TSMC is no stranger to building big chips. Besides the ~800mm2 reticle limit of their normal logic processes, the company already produces even larger chips by fitting multiple dies on to a single silicon interposer, using their chip-on-wafer-on-substrate (CoWoS) technology. But even with current-gen CoWoS allowing for interposers up to 3.3x TSMC’s reticle limit, TSMC plans to build bigger still in response to projected demand from the HPC and AI industries. To that end, as part of the company’s North American Technology Symposium last week, TSMC announced that they are developing the means of building super-sized interposers that can reach over 8x the reticle limit.
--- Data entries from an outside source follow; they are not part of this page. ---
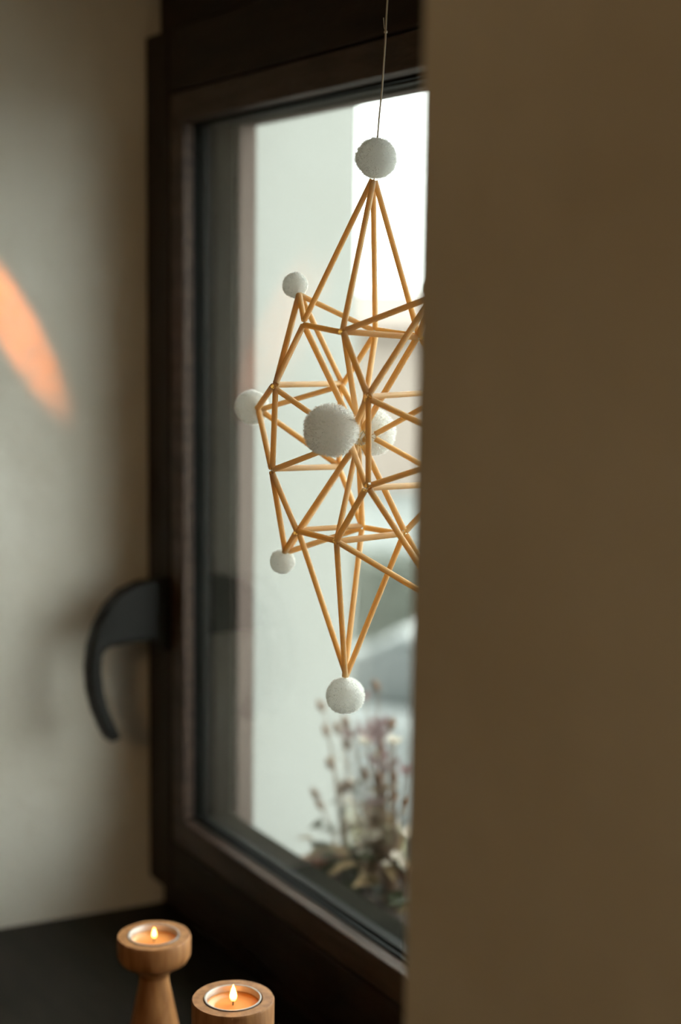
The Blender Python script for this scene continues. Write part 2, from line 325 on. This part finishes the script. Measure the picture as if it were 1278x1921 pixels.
def pom_mesh(seed):
    rnd = random.Random(seed); bm = bmesh.new()
    bmesh.ops.create_icosphere(bm, subdivisions=4, radius=0.93)
    ph = [(Vector([rnd.uniform(-1, 1) for _ in range(3)]).normalized(), rnd.uniform(0.01, 0.026)) for _ in range(9)]
    def rad(d): return 1 + sum(a * math.sin(3.0 * d.dot(v) * 2 + i) for i, (v, a) in enumerate(ph)) * 0.5
    for v in bm.verts:
        d = v.co.normalized(); v.co = d * 0.93 * rad(d) * (1 + rnd.uniform(-0.012, 0.012))
    for i in range(5200):      # short wool fibres
        d = Vector([rnd.gauss(0, 1) for _ in range(3)]).normalized(); R = rad(d)
        t = d.orthogonal().normalized(); t.rotate(Matrix.Rotation(rnd.uniform(0, 2 * PI), 3, d))
        lean = d.cross(t) * rnd.uniform(-0.05, 0.05) + t * rnd.uniform(-0.05, 0.05)
        b = d * 0.90 * R; tip = d * R * rnd.uniform(0.97, 1.045) + lean
        bm.faces.new((bm.verts.new(b + t * 0.016), bm.verts.new(b - t * 0.016), bm.verts.new(tip)))
    me = bpy.data.meshes.new('pompom'); bm.to_mesh(me); bm.free(); me.materials.append(M['pom'])
    for p in me.polygons: p.use_smooth = True
    return me
pms = [pom_mesh(1), pom_mesh(2)]
for i, (k, c, r) in enumerate(POMS):
    o = bpy.data.objects.new('pompom', pms[i % 2]); COL.objects.link(o)
    o.scale = (r, r, r * 0.96); o.rotation_euler = (i * 1.3, i * 0.8, i * 2.1) if r < 0.013 else (0, 0, i * 1.1); o.location = c; child(o, orn)
# eye hook in the head of the recess
hk = empty('screw_hook', (STRING[-1][0], STRING[-1][1], ZT), 'small metal eye hook in the head of the window recess', 'hook')
bm = bmesh.new(); tube(bm, [(0, 0, 0.0), (0, 0, -0.008)] + [(0.006 * math.sin(t), 0, -0.014 + 0.006 * math.cos(t)) for t in [k * PI / 6 for k in range(0, 12)]], 0.0011, 8)
o = link('hook_wire', bm, M['alu'], hk)

# ================================================================ CANDLES
HP = [(0.0, 0.001), (0.030, 0.0), (0.0315, 0.003), (0.030, 0.012), (0.0250, 0.045), (0.0165, 0.085), (0.0118, 0.108), (0.0114, 0.113), (0.0130, 0.117), (0.0205, 0.1235),
      (0.0262, 0.1262), (0.0284, 0.130), (0.0287, 0.134), (0.0287, 0.1445), (0.0280, 0.1462), (0.0207, 0.1462), (0.0203, 0.1455), (0.0203, 0.1300), (0.0, 0.1300)]
def candle_holder(loc, prof, label, turn):
    t = empty('candle_holder', loc, label, 'candle holder', 'turned wooden candle holders on the sill'); t.rotation_euler.z = turn
    k = 10
    if prof is HP:
        b = bmesh.new(); lathe(b, prof[:8] + [(0.0, prof[7][1])]); link('base_cone', b, M['turned_wood'], t, smooth=False)
        b = bmesh.new(); lathe(b, [(0.0, prof[7][1])] + prof[7:]); link('cup_block', b, M['turned_wood'], t, smooth=False)
    else:
        b = bmesh.new(); lathe(b, prof); link('turned_block', b, M['turned_wood'], t)
    for c in t.children:
        for p in c.data.polygons: p.use_smooth = True
        c.data.set_sharp_from_angle(angle=math.radians(35))
    return t
def tealight(loc, flame_h, label):
    t = empty('tealight', loc, label, 'candle', 'lit tealights in the wooden holders')
    b = bmesh.new(); lathe(b, [(0.0, 0.0), (0.0185, 0.0), (0.0188, 0.002), (0.0190, 0.0155), (0.0200, 0.0160), (0.0200, 0.0166), (0.0190, 0.0166), (0.0185, 0.0160), (0.0182, 0.0005), (0, 0.0005)])
    link('metal_cup', b, M['alu'], t, smooth=True).data.set_sharp_from_angle(angle=math.radians(40))
    b = bmesh.new(); lathe(b, [(0.0, 0.0006), (0.0181, 0.0006), (0.0182, 0.0124), (0.0172, 0.0110), (0.012, 0.0106), (0.004, 0.0107), (0, 0.0108)])
    link('wax', b, M['wax'], t, smooth=True)
    b = bmesh.new(); tube(b, [(0, 0, 0.009), (0.0002, 0, 0.0125), (0.0008, 0, 0.0150)], 0.0005, 6); wk = link('wick', b, M['wick'], t)
    b = bmesh.new(); H = flame_h
    lathe(b, [(0, 0), (H * .12, H * .06), (H * .19, H * .20), (H * .20, H * .34), (H * .165, H * .52), (H * .105, H * .72), (H * .045, H * .9), (0, H)], 20)
    f = link('flame', b, M['flame'], t, smooth=True); f.location = (0.0006, 0, 0.0138)
    return t
far = (-1.0188, 0.4585, ZS)
candle_holder(far, HP, 'turned wooden candle holder with round cup on a cone, farther one beside the plaster reveal', 0.6)
tealight((far[0], far[1], ZS + 0.1302), 0.0085, 'lit tealight with small flame in the farther wooden holder')
NEAR_TOP = 1.0395
near = (-0.878, 0.455, ZS)
NP = [(0.0, 0.001), (0.030, 0.0), (0.0315, 0.003), (0.0300, 0.012), (0.0225, 0.04), (0.0150, 0.066), (0.0130, 0.080), (0.0205, 0.088), (0.0265, 0.092), (0.0287, 0.098)]
dz = NEAR_TOP - ZS
NP += [(0.0290, dz - 0.0015), (0.0283, dz), (0.0210, dz), (0.0206, dz - 0.0008), (0.0206, dz - 0.0162), (0.0, dz - 0.0162)]
candle_holder(near, NP, 'turned wooden candle holder with tall cylindrical cup, nearer one cut by the picture bottom', 0.2)
tealight((near[0], near[1], NEAR_TOP - 0.0160), 0.0125, 'lit tealight with tall flame in the nearer wooden holder')

# ================================================================ OUTSIDE
tag(link('wall_outside', boxes(((-6.6, OUT + 0.02, -1.9), (-2.6, 1.627, 2.9))), M['white_render']), 'plain white rendered wall of the house wing outside', kind='structure')
tag(link('ground', boxes(((-60, 0.70, -2.1), (20, 60, -1.9))), M['paving']), 'pale paved yard', kind='structure')
o = link('wall_outside_base', boxes(((-3.1, 0.10, -1.9), (1.7, OUT, -0.101))), M['white_render'])
tag(o, 'lower storey of the house below the window', kind='structure'); o.name = 'wall_base'

# --- window box with plants
bx = empty('window_box', (-1.0, 0.79, 0.80), 'terracotta window box hung outside below the window ledge', 'planter')
L0, L1, D0, D1, H1 = -0.30, 0.30, -0.050, 0.055, 0.145
b = bmesh.new()
for lo, hi in (((L0, D0, 0), (L1, D1, 0.01)), ((L0, D0, 0.01), (L1, D0 + 0.008, H1)), ((L0, D1 - 0.008, 0.01), (L1, D1, H1)), ((L0, D0 + .008, 0.01), (L0 + 0.008, D1 - .008, H1)), ((L1 - 0.008, D0 + .008, 0.01), (L1, D1 - .008, H1))): box(b, lo, hi)
link('trough', b, M['terracotta'], bx, bevel=0.002)
b = boxes(((L0 - .004, D0 - .004, H1 - .018), (L1 + .004, D0, H1)), ((L0 - .004, D1, H1 - .018), (L1 + .004, D1 + .004, H1)), ((L0 - .004, D0, H1 - .018), (L0, D1, H1)), ((L1, D0, H1 - .018), (L1 + .004, D1, H1)))
link('rim', b, M['terracotta'], bx, bevel=0.001)
link('soil', boxes(((L0 + .009, D0 + .009, 0.011), (L1 - .009, D1 - .009, H1 - .015))), M['soil'], bx)
link('bracket', boxes(((-0.2, -0.093, -0.012), (-0.18, 0.05, 0.0)), ((-0.2, -0.093, -0.012), (-0.18, -0.085, 0.06))), M['black_metal'], bx)
link('bracket', boxes(((0.2, -0.093, -0.012), (0.22, 0.05, 0.0)), ((0.2, -0.093, -0.012), (0.22, -0.085, 0.06))), M['black_metal'], bx)

def leaf_mesh(name, m, wd=0.42, fold=0.18, curl=0.25, n=5):
    bm = bmesh.new(); rows = []
    for i in range(n + 1):
        t = i / n; w2 = wd * 0.5 * math.sin(PI * (0.06 + 0.94 * t) ** 0.85) if i < n else 0.0
        z = -curl * t * t
        rows.append([bm.verts.new((x * w2, t, z + abs(x) * w2 * fold * 2)) for x in (-1, 0, 1)] if w2 > 1e-4 else [bm.verts.new((0, t, z))])
    for a, b in zip(rows, rows[1:]):
        if len(b) == 1:
            bm.faces.new((a[0], a[1], b[0])); bm.faces.new((a[1], a[2], b[0]))
        else:
            for k in (0, 1): bm.faces.new((a[k], a[k + 1], b[k + 1], b[k]))
    me = bpy.data.meshes.new(name); bm.to_mesh(me); bm.free(); me.materials.append(m)
    for p in me.polygons: p.use_smooth = True
    return me
LEAVES = [leaf_mesh('leaf', M['leaf'], 0.7), leaf_mesh('leaf', M['leaf'], 0.5, 0.3, 0.5), leaf_mesh('leaf', M['pale_leaf'], 0.5, 0.25, 0.4)]
def blossom_mesh(m, n, wd, name):
    bm = bmesh.new()
    for k in range(n):
        a = 2 * PI * k / n + random.uniform(-.2, .2); el = random.uniform(0.25, 0.8)
        d = Vector((math.cos(a) * math.cos(el), math.sin(a) * math.cos(el), math.sin(el))); s = Vector((-math.sin(a), math.cos(a), 0)); nn = d.cross(s)
        c = bm.verts.new((0, 0, 0)); l = bm.verts.new(d * .55 + s * wd * .5); r = bm.verts.new(d * .55 - s * wd * .5); mid = bm.verts.new(d * .55 + nn * -0.08); t = bm.verts.new(d + nn * 0.15)
        for f in ((c, l, mid), (c, mid, r), (l, t, mid), (mid, t, r)): bm.faces.new(f)
    me = bpy.data.meshes.new(name); bm.to_mesh(me); bm.free(); me.materials.append(m)
    for p in me.polygons: p.use_smooth = True
    return me
MAUVE = blossom_mesh(M['petal'], 6, 0.5, 'blossom'); WHITE = blossom_mesh(M['white_petal'], 9, 0.7, 'blossom')
b = bmesh.new(); lathe(b, [(0, 0), (0.16, 0.08), (0.32, 0.32), (0.30, 0.62), (0.14, 0.9), (0, 1.05)], 8)
BUD = bpy.data.meshes.new('seed_head'); b.to_mesh(BUD); b.free(); BUD.materials.append(M['bud'])
def put(me, name, parent, loc, rot, sc):
    o = bpy.data.objects.new(name, me); COL.objects.link(o); o.parent = parent; o.location = loc; o.rotation_euler = rot
    o.scale = sc if isinstance(sc, tuple) else (sc,) * 3; return o
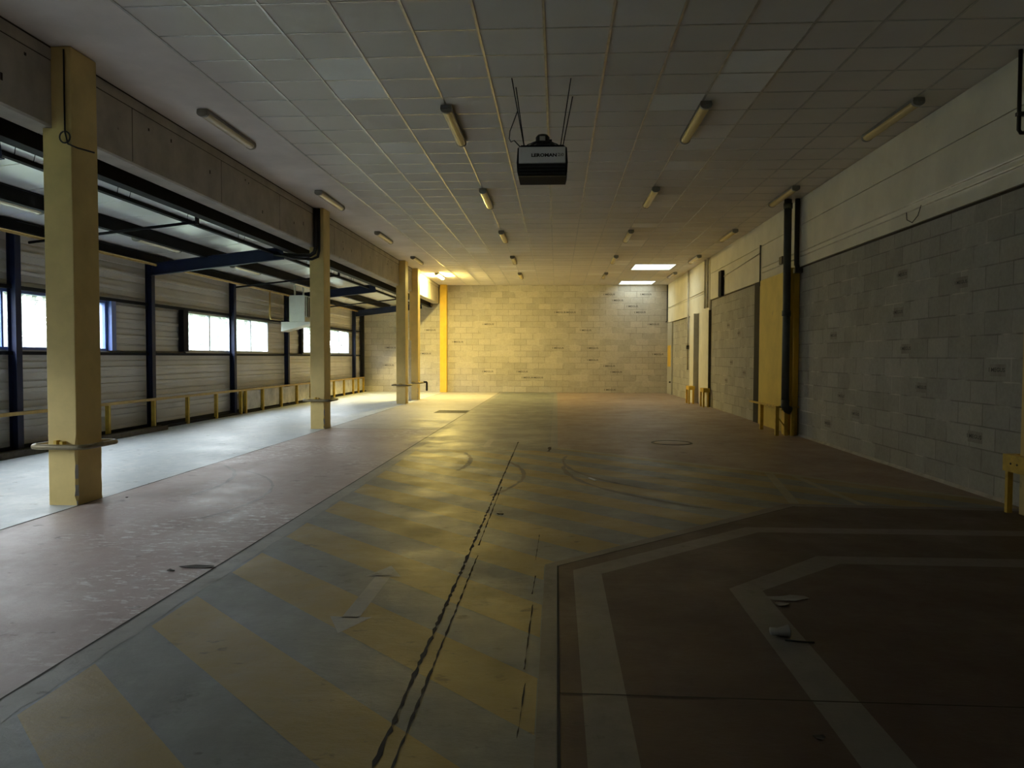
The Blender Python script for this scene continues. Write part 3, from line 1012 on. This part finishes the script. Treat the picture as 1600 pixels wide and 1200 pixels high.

TSMC’s current-generation CoWoS technology allows for building interposers up to 2831 mm2 and the company is already seeing customers come in with designs that run up to those limits. Both AMD’s Instinct MI300X accelerator and NVIDIA’s forthcoming B200 accelerator are prime examples of this, as they pack huge logic chiplets (3D stacked in case of AMD’s product) and eight HBM3/HBM3E memory stacks in total. The total space afforded by the interposer gives these processors formidable performance, but chip developers want to go more powerful still. And to get there as quickly as possible, they’ll need to go bigger as well in order to incorporate more logic chiplets and more memory stacks.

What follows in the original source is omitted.